▸ Required work:
Repeat exactly the lines from the one containing "Write part 2" through the one containing "deckz(d) + .008), rz=head(s))", both lines included, please, without any other lines.

▸ Task material:
┄┄┄┄┄┄
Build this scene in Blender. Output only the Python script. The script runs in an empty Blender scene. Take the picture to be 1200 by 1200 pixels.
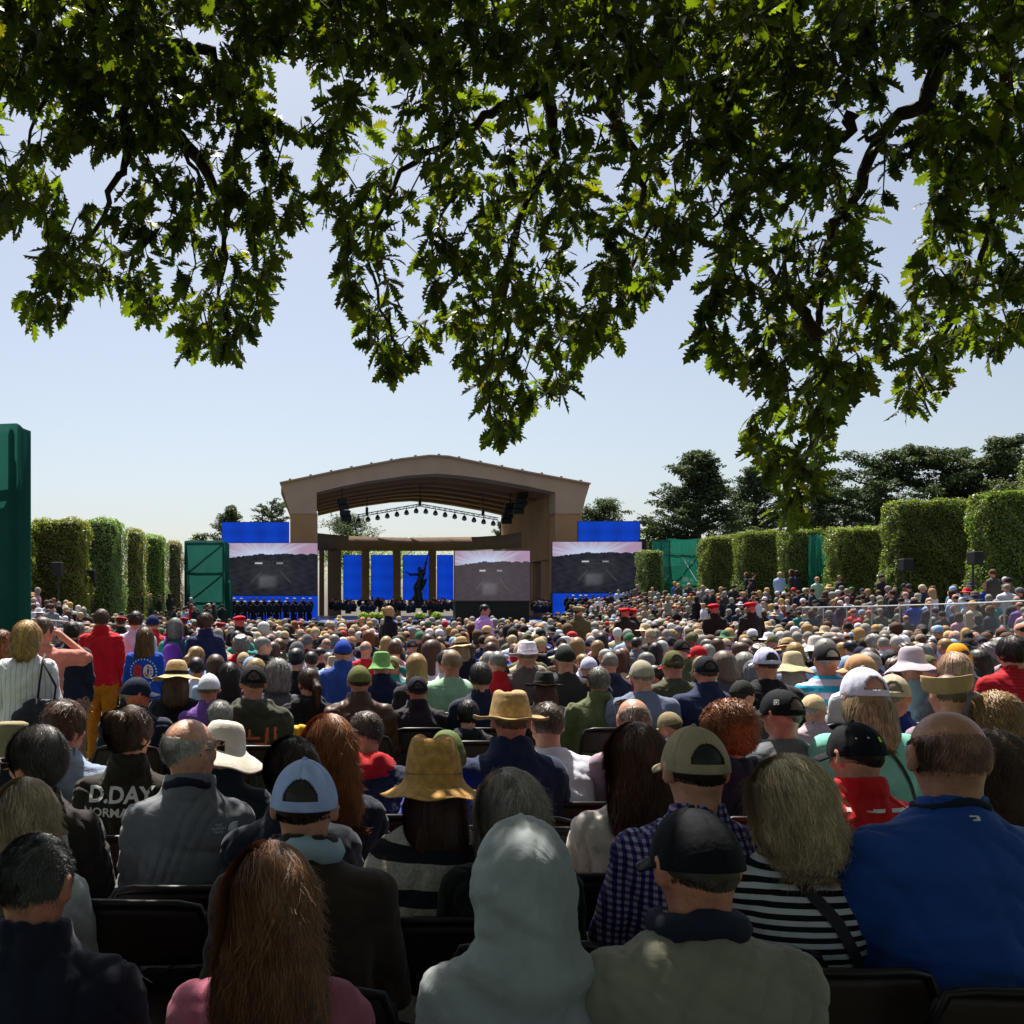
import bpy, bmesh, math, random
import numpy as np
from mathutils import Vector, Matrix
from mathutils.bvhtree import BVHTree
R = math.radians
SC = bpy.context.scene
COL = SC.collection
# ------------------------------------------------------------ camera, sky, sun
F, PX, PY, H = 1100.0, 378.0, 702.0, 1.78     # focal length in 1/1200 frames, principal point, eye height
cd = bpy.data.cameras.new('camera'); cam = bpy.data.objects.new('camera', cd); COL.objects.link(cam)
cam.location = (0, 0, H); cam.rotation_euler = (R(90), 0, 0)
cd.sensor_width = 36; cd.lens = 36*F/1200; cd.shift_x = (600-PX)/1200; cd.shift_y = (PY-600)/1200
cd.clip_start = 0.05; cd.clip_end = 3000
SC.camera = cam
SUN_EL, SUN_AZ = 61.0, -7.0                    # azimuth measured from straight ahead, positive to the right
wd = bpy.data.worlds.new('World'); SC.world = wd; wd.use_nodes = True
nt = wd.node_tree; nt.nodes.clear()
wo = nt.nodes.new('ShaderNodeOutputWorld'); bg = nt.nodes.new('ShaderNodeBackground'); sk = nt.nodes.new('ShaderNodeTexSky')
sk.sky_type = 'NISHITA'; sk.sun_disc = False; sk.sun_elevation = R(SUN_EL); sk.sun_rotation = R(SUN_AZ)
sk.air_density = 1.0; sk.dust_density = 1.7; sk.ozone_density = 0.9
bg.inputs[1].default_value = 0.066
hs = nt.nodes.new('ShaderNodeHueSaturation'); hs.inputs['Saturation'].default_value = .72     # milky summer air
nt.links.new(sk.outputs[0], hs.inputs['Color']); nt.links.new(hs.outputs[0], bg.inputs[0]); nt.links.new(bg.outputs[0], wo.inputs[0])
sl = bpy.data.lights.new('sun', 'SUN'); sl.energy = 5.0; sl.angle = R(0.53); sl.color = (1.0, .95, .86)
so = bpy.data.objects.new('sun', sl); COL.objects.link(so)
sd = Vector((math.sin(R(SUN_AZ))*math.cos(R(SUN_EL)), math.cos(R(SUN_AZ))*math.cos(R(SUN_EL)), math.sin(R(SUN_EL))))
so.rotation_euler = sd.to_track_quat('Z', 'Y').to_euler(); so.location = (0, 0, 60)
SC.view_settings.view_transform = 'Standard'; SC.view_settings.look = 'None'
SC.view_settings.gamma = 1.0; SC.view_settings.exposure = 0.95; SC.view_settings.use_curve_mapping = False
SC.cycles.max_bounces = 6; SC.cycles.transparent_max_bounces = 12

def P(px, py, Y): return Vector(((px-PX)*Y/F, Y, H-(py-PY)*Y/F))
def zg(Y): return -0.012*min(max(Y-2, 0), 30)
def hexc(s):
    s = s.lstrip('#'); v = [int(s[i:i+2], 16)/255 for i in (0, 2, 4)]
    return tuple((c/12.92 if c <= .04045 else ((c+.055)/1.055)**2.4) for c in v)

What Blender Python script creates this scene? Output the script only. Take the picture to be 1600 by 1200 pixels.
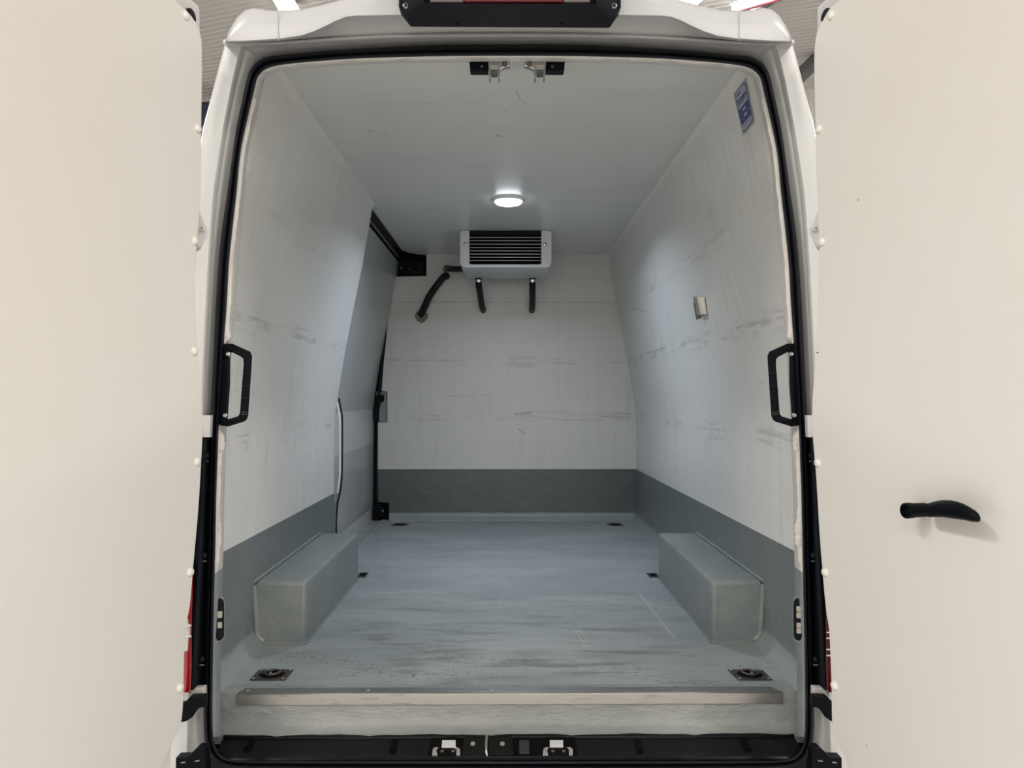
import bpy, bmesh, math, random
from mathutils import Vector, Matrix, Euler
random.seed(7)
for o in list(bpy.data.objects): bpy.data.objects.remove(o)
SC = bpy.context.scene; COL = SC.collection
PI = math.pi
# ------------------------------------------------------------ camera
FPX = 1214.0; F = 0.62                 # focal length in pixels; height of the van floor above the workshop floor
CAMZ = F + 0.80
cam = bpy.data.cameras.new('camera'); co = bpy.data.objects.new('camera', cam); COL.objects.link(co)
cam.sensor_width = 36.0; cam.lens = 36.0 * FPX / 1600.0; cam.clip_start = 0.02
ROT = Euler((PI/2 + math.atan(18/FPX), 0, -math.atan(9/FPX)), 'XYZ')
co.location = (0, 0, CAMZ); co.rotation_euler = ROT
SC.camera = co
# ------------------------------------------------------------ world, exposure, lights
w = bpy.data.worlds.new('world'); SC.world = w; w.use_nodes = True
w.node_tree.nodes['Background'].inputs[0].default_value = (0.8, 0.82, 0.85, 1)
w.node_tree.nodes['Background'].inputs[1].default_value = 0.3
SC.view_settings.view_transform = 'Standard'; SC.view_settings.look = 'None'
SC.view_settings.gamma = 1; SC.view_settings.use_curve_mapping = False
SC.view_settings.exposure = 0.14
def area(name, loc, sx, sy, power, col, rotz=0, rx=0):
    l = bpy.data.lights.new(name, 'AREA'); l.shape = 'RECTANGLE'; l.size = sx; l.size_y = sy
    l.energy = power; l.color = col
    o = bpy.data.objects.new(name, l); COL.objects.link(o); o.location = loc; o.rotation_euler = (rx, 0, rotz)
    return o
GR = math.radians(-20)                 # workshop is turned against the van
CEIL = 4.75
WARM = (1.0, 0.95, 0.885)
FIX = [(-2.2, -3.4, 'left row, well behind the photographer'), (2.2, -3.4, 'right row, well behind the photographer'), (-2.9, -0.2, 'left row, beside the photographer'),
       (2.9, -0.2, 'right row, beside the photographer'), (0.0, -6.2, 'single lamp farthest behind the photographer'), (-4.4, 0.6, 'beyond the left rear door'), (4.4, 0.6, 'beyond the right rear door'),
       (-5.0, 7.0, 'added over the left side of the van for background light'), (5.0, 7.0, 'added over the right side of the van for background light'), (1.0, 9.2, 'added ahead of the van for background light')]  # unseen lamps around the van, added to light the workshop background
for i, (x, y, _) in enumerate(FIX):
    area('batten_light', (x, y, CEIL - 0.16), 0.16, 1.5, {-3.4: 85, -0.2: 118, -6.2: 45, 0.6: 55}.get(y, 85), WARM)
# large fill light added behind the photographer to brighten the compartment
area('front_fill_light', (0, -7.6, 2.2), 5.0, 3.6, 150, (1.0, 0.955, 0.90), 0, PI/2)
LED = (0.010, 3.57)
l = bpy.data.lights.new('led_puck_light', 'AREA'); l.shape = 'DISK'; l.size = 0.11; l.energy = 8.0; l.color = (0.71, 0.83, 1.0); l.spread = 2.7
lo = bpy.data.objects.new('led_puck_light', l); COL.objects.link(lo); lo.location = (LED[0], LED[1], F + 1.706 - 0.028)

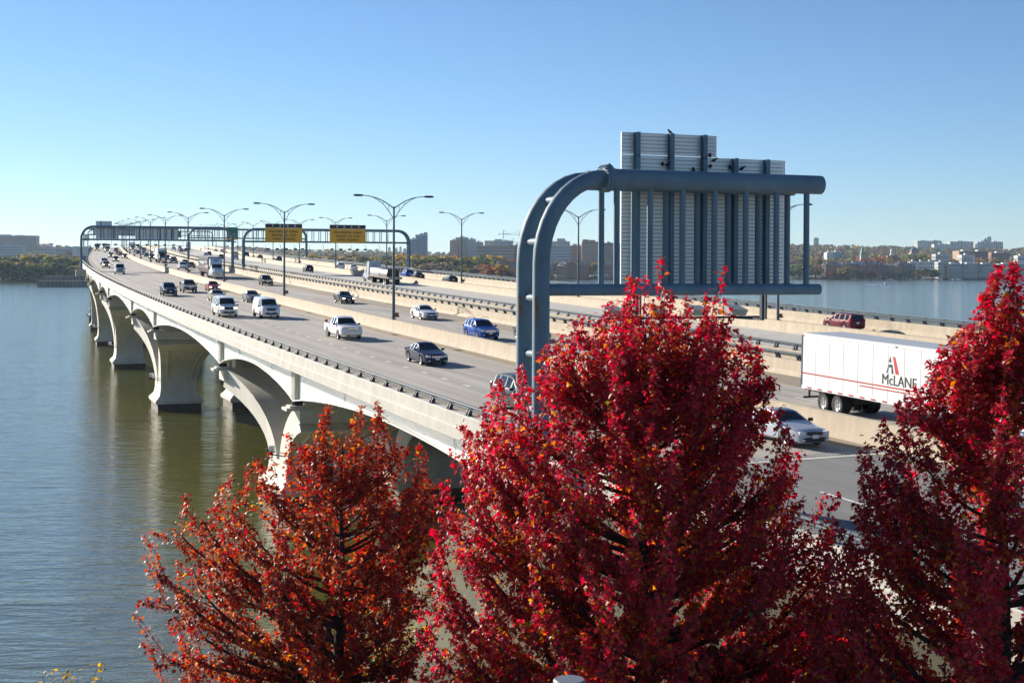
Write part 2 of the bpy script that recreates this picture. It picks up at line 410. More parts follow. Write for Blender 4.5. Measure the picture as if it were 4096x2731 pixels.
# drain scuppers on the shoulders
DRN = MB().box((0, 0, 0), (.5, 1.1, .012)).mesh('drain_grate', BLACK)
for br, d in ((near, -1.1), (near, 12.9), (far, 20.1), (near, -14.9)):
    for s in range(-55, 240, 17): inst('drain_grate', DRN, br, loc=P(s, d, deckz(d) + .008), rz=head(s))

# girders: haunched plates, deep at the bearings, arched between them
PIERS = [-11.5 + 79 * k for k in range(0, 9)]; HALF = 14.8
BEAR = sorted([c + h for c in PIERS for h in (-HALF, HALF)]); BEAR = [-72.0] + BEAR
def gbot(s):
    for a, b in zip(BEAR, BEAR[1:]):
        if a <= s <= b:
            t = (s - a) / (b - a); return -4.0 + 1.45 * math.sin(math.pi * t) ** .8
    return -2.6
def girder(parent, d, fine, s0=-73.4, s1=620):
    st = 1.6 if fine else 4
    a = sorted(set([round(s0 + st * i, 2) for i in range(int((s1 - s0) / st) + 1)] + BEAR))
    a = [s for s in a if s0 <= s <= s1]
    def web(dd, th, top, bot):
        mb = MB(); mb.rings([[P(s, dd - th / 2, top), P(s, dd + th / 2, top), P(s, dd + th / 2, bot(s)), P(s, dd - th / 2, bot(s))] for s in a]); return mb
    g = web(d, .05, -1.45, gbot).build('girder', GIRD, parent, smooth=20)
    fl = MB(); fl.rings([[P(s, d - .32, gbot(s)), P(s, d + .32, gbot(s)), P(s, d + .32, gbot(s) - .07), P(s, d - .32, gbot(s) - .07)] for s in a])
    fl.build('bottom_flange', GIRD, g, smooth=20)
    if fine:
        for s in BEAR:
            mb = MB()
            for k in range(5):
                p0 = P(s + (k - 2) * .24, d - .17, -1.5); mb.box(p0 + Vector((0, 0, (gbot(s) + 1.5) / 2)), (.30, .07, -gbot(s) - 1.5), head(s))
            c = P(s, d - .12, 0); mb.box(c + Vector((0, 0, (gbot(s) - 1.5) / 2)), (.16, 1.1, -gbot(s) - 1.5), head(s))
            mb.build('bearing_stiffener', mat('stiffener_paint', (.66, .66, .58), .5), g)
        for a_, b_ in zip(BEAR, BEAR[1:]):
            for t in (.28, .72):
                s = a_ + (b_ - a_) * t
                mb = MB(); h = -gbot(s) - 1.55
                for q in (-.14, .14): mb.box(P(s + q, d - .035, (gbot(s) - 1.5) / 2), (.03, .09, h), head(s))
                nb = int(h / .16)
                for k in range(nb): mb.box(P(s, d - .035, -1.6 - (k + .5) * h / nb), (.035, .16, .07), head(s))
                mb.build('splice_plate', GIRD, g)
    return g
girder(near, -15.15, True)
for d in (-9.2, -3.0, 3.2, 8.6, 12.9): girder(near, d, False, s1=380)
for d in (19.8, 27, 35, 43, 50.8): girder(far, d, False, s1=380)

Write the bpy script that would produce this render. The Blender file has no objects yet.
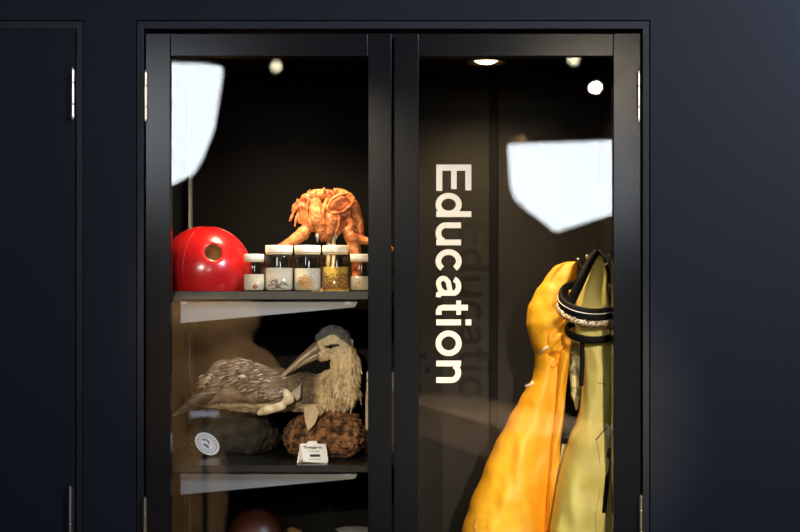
┄┄┄┄┄┄
▸ Output:
Write part 2 of the bpy script that recreates this picture. It picks up at line 410. More parts follow. Write for Blender 4.5. Measure the picture as if it were 4096x2731 pixels.
# drain scuppers on the shoulders
DRN = MB().box((0, 0, 0), (.5, 1.1, .012)).mesh('drain_grate', BLACK)
for br, d in ((near, -1.1), (near, 12.9), (far, 20.1), (near, -14.9)):
    for s in range(-55, 240, 17): inst('drain_grate', DRN, br, loc=P(s, d, deckz(d) + .008), rz=head(s))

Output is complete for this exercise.